Organizations have come to realize that websites are not static, however many continue to treat their websites as a passive, though pretty, information piece. Your website is always available to anyone with Internet access. Wouldn’t it make sense to treat your website as your virtual salesperson, always at the ready to engage with any viable prospect who browses by.
Is your sales team directed to dress well, talk knowingly about the company, and then walk away from a prospect? I suspect your expectations are much greater. Salespeople are trained to ask questions and learn about the prospect, their goals and pain points, and determine how your company can help them. Then they are trained to ask for the sale. A salesperson must go beyond informing in order to make the sale. Why not include business development as an online goal and add your website to your sales team?
If you already have a well-functioning website that talks about your organization and has plenty of pretty photos and pithy marketing statements, then you may already be doing a decent job of supporting your brand. But that is still wasting what could be your organization’s greatest sales tool. Engaging with your market can certainly start with marketing-oriented positioning statements, along with photos and videos that highlight benefits of dealing with your organization. But that engagement can be moved through your sales funnel with the goal of nurturing a new customer. And that’s where inbound marketing comes into play.

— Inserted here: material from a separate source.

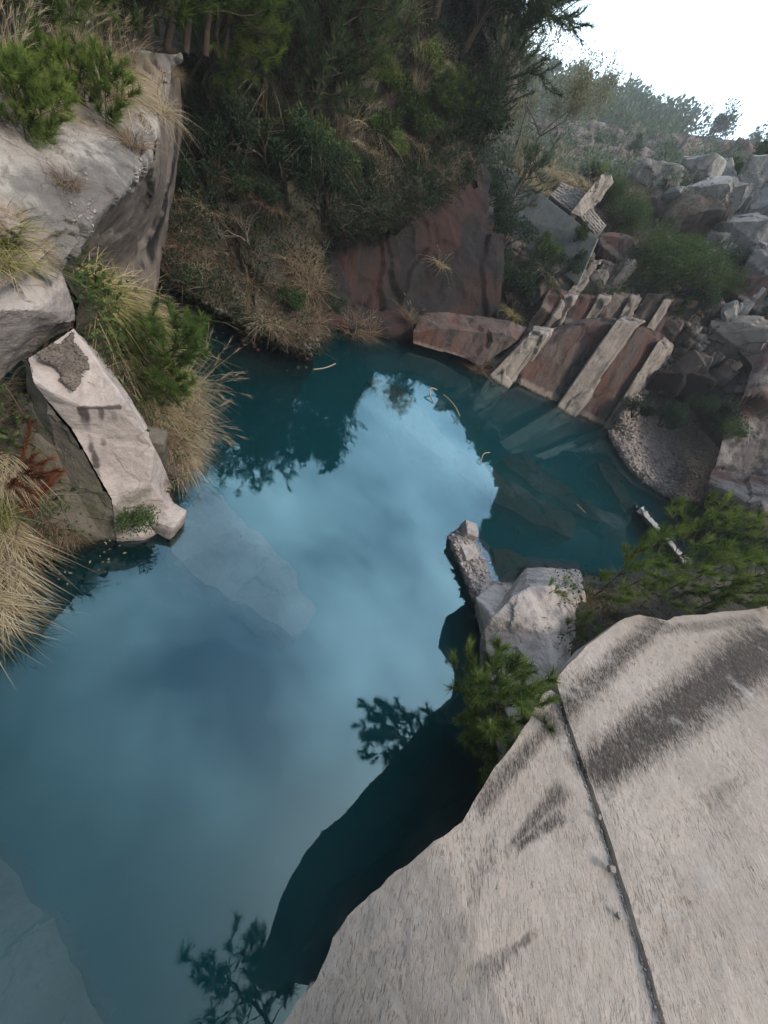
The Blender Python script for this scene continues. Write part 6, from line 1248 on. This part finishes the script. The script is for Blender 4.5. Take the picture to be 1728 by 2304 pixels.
# grit and small stones in the crack between the slabs
cl = [(1262, 1560), (1285, 1640), (1310, 1715), (1352, 1833), (1390, 1952), (1428, 2074), (1465, 2195), (1495, 2304), (1540, 2440)]
rs = np.random.RandomState(43)
lf = lin([SP(a - 9, b_, -.02) for a, b_ in cl], 1100); rt = lin([SP(a + 9, b_, -.02) for a, b_ in cl], 1100); u = .1 + .8 * rs.rand(1100, 1); cp = lf * (1 - u) + rt * u
keep = fbm(cp / .35, 3) > -.25; cp = cp[keep]; u = u[keep]
dep = np.where(rs.rand(len(cp), 1) < .75, .15, .02); cp = np.where(dep < .1, cp - (rt - lf)[keep] * (u - .02) * .9, cp)
stones('crack_grit', M['gravel'], cp - (0, 0, 1.) * dep, np.tile((0, 0, 1.), (len(cp), 1)), .012, 10)
v_ = lin([SP(a - 16, b_ - 2, -.16) for a, b_ in cl], 60); w_ = lin([SP(a + 18, b_ + 2, -.16) for a, b_ in cl], 60); md = (v_ + w_) / 2 - (0, 0, .06)
structure(grid_obj('crack_floor', np.stack([v_, md, w_]), M['hill']))
boulder('stone', SP(1376, 1955, .01), (.085, .06, .055), .4, 71, M['block'], 'largest loose stone lodged in the slab crack', 'stone', edge=.02)
boulder('stone', SP(1348, 1838, .0), (.06, .045, .035), 1.4, 72, M['block'], 'small loose stone higher up in the slab crack', 'stone', edge=.02)
boulder('stone', SP(1392, 2060, -.02), (.05, .035, .03), 2.4, 73, M['block'], 'chip of stone resting low in the slab crack', 'stone', edge=.02)

# ------------------------------------------------------------------ floating stems
def stem(label, q, r=.008, cat='reed', mat='drygrass'):
    g = Geo(); p_ = crom([P(a, b_, z=c) for a, b_, c in q], 9); tubes(g, [(p_[i], p_[i + 1], r, r) for i in range(8)], 5, .9); return tag(g.obj('reed_stem', M[mat]), label, cat)
stem('pale bent reed hooked at its top above the sunken ledge', [(975, 905, .02), (967, 885, .12), (970, 873, .2), (983, 877, .12)], .02)
stem('pale curved reed lying on the water right of the hooked one', [(998, 888, .02), (1012, 900, .05), (1026, 918, .05), (1034, 936, .02)], .018)
stem('pale hooked reed nearest the middle of the pool', [(1083, 1044, .02), (1084, 1030, .12), (1090, 1020, .14), (1102, 1018, .05)], .014)
stem('thin pale stick floating below the low shelf', [(948, 772, .04), (970, 778, .05), (985, 780, .05), (1000, 784, .03)], .025)
stem('thin pale stick lying on the sunken ledge', [(1298, 1134, .01), (1306, 1142, .01), (1312, 1148, .01), (1318, 1154, .01)], .012)
stem('dead grass stem lying on the water near the hill bank', [(705, 831, .02), (725, 829, .02), (742, 824, .02), (755, 818, .02)], .014)

# ------------------------------------------------------------------ air
mt, t = new_mat('thin haze'); b = NB(t)
b.out(None, b.n('ShaderNodeVolumePrincipled', {'Color': (.93, .96, 1, 1), 'Density': HAZE, 'Anisotropy': .2}).outputs[0])
s_ = 410
stuff(mesh_obj('haze', [(-s_, -s_, -6), (s_, -s_, -6), (s_, s_, -6), (-s_, s_, -6), (-s_, -s_, 27), (s_, -s_, 27), (s_, s_, 27), (-s_, s_, 27)], [(3, 2, 1, 0), (4, 5, 6, 7), (0, 1, 5, 4), (1, 2, 6, 5), (2, 3, 7, 6), (3, 0, 4, 7)], mt))

rs = np.random.RandomState(90); g = Geo(); q = []
for (px, py, w_, n_) in [(430, 1020, 45, 22), (240, 1260, 110, 20), (1010, 1260, 30, 12), (700, 800, 90, 26), (480, 760, 60, 14), (1150, 900, 90, 14), (1450, 1130, 60, 12), (120, 1290, 60, 14)]:
    for _ in range(n_): q.append(P(px + w_ * rs.normal() * .5, py + w_ * rs.normal() * .3, z=.006))
q = np.array(q); leaves(g, rs, q, rs.normal(size=(len(q), 3)) * (1, 1, .03), .05, .5, .3, .5); fl = g.obj('floating_leaves', M['leafpale']); c = np.array([v.co[:] for v in fl.data.vertices]); c[:, 2] = .006 + .1 * np.clip(c[:, 2] - .006, -.03, .03); fl.data.vertices.foreach_set('co', c.astype(np.float32).ravel()); stuff(fl)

The most effective route would be to subscribe to a structured inbound, or automated marketing software solution. There are many options and some are more suited for a specific size or type of organization, so do your homework. PROSAR deals mainly with SMEs; after our due diligence we partnered with and recommend SharpSpring. Regardless of which software you chose, there are inbound tactics that you can employ to make better use of your website.
Here are some basic, yet critical, steps to turn your website as an active and productive sales tool:
- Determine goals and a process for your online sales nurturing
- Develop a keyword and SEO strategy to guide your content and online efforts
- Include (and continue to add) relevant and informative information targeted to your primary audience
- Support your online presence and drive website traffic with appropriate social media activity
- Engage your audience with rich content (images, videos, interviews, infographics, animated presentations, etc.)
- Provide additional, gated content and value-added resources (gather contact info and permission to contact)
- Monitor website and online behaviour of your qualified leads
- Develop automated email workflows to further engage and nurture your qualified leads
- Determine the specific needs and pain points from your qualified needs, and demonstrate how you can help to address them
- Include special offers and “sales asks” for leads as they progress through your sales funnel
- Personal follow-up to gain more detailed information, hone your solution and close the sale (Yes, it typically still requires a person to make the sale.)
These are implemented via a content generation plan including regular blogging, calls-to-action, effective landing pages, dynamic email campaigns, ongoing website monitoring and assessment, and an over-arching strategic plan to guide the whole process. (A process which is structured and manageable with a good software solution.)